Noise Sources in Single and Coaxial Jets

Abstract

The acoustic simulations of a cold single stream jet at Mach number 0.9 and Reynolds number 3,600 and two heated coaxial jets at Mach number 0.9 and Reynolds numbers 3,600 and 400,000 are performed. The computation of the acoustic field is performed by a two-step approach using a large-eddy simulation (LES) for the flow field and approximate solutions of the acoustic perturbation equations (APE) for the acoustic field. The purpose of the paper is to identify the effect by heating and the impact of the Reynolds number on the flow field and the acoustic field. The computation of the single jet is validated against the numerical and experimental findings reported in the literature.
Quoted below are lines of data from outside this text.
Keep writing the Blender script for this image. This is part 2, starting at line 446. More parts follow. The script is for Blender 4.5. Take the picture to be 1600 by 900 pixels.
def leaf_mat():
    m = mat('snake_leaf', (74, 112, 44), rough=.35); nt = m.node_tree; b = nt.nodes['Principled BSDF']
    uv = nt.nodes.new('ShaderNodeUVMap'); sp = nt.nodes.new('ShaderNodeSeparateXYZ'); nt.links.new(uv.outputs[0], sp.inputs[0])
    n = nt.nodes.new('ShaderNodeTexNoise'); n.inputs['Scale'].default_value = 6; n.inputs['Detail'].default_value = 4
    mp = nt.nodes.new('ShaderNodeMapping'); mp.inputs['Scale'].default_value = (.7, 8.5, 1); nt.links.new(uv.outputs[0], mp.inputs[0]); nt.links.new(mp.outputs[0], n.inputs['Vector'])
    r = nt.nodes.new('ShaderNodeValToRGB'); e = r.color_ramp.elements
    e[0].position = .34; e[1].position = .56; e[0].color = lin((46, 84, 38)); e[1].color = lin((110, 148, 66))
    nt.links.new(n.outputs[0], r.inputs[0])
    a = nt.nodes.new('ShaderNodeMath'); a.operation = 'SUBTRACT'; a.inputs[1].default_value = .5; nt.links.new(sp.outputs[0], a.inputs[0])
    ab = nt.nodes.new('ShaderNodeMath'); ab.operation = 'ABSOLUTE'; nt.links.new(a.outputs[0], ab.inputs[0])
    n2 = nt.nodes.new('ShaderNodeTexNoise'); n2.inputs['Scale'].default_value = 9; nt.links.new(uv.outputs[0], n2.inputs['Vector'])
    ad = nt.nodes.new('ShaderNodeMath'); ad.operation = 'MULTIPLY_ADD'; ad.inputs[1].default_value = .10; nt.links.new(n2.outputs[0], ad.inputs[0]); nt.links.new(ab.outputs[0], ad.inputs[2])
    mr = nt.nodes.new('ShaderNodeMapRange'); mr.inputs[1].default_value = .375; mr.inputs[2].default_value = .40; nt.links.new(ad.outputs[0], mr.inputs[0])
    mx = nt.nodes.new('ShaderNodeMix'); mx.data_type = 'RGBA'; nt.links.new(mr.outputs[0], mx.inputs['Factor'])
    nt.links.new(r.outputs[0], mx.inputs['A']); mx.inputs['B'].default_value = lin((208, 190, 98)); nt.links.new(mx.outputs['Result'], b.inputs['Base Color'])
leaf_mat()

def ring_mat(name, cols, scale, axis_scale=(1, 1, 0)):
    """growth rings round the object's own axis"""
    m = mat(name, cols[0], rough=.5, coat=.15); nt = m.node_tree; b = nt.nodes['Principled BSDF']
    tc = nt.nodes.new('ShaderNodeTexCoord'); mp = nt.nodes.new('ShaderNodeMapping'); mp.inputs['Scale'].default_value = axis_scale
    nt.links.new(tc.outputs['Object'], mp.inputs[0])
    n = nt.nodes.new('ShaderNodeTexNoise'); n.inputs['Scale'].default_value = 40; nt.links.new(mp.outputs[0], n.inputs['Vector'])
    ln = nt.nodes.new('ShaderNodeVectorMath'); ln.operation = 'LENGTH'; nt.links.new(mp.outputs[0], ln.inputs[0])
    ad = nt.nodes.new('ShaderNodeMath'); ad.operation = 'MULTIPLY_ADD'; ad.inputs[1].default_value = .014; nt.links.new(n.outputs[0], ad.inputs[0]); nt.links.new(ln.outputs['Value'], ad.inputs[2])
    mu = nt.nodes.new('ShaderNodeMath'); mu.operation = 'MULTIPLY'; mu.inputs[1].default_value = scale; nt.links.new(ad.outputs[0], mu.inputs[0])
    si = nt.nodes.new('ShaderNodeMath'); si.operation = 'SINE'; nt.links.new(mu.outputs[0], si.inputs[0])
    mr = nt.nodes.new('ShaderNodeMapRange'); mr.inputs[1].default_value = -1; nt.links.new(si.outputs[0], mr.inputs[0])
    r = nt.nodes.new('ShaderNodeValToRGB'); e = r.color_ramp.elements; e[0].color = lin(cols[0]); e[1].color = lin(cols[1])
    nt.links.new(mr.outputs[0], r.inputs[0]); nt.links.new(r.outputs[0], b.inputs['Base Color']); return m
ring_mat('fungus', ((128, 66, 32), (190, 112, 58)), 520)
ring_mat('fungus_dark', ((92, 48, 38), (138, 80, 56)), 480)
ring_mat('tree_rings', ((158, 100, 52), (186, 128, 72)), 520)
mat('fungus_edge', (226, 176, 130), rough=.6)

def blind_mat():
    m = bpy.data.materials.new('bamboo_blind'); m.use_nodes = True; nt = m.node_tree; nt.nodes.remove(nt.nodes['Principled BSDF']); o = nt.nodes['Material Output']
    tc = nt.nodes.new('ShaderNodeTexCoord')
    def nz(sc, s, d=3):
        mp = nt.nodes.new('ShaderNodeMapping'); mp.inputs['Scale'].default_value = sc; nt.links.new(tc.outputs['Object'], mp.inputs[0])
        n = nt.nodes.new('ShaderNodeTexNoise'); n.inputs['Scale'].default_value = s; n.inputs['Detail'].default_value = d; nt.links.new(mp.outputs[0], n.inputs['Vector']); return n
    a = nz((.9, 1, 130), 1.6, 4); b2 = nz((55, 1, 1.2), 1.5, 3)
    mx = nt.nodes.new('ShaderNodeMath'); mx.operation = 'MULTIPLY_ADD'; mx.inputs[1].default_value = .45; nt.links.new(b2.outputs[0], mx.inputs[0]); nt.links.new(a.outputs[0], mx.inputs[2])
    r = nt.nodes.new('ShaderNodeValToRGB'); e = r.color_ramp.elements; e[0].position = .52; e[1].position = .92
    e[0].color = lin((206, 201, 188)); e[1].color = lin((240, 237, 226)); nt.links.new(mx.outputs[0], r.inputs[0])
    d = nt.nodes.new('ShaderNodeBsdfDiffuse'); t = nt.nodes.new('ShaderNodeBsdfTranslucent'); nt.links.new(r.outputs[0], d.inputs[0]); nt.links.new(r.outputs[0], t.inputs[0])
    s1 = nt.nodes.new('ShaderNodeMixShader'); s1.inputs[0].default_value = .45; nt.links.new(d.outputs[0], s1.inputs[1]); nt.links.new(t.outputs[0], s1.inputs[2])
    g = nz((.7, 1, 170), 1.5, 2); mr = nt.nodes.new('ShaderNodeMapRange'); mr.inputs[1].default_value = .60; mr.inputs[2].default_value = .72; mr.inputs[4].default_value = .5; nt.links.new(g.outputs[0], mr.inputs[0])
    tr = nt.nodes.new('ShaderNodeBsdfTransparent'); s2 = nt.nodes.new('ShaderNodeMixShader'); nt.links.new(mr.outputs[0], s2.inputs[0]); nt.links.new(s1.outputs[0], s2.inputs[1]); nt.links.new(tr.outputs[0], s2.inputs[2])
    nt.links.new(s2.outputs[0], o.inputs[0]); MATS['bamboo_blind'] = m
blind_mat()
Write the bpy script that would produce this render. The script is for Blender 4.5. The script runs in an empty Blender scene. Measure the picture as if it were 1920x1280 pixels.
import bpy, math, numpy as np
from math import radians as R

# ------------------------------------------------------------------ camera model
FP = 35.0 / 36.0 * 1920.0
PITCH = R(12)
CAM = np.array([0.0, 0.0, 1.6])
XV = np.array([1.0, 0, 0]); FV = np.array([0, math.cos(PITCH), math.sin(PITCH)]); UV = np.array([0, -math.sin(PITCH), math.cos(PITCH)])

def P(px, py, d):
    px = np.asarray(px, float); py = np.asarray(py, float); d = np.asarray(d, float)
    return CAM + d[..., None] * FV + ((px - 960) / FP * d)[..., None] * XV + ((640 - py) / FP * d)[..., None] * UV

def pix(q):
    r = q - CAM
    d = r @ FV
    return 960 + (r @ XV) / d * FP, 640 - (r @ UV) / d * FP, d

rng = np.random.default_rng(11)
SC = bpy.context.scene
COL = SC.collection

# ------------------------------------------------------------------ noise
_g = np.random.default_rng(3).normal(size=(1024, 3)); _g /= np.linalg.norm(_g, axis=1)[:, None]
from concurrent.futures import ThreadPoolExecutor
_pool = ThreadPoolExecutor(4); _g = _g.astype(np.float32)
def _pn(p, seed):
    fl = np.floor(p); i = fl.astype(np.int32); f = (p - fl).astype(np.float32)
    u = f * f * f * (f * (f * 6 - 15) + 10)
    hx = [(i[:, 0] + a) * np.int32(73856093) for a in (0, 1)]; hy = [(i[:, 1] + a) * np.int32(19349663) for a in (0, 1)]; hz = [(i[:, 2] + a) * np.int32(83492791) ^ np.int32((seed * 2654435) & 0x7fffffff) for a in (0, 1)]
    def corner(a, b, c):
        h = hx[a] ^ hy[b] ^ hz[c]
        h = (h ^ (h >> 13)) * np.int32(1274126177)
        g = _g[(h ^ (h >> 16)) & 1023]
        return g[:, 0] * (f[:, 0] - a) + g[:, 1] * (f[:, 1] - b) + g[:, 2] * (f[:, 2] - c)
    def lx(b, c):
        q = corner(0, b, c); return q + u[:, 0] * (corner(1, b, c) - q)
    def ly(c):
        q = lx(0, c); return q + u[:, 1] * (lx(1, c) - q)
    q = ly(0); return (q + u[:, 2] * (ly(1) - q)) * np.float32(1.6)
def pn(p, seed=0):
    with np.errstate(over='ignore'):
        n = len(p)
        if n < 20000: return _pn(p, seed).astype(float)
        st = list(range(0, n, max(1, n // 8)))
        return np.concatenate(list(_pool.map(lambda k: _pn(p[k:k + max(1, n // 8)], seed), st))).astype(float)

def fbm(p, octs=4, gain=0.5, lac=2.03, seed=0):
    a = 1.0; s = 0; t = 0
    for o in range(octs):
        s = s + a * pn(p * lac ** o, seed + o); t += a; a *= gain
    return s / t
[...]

It is shown that the Lamb vector of the APE-4 formulation is the dominant source term. Compared to the cold single jet, the heated coaxial jets show an enhanced exchange and mixing of fluid due to the temperature and density gradients between the primary and secondary stream. Additional source terms such as temperature and entropy fluctuations and heat release are excited and contribute significantly to the noise radiation in the direction normal to the jet axis producing a dipole-like far field signature. The acoustic field generated by these source terms is Reynolds number dependent, while the acoustic field generated by the Lamb vector is only weakly affected.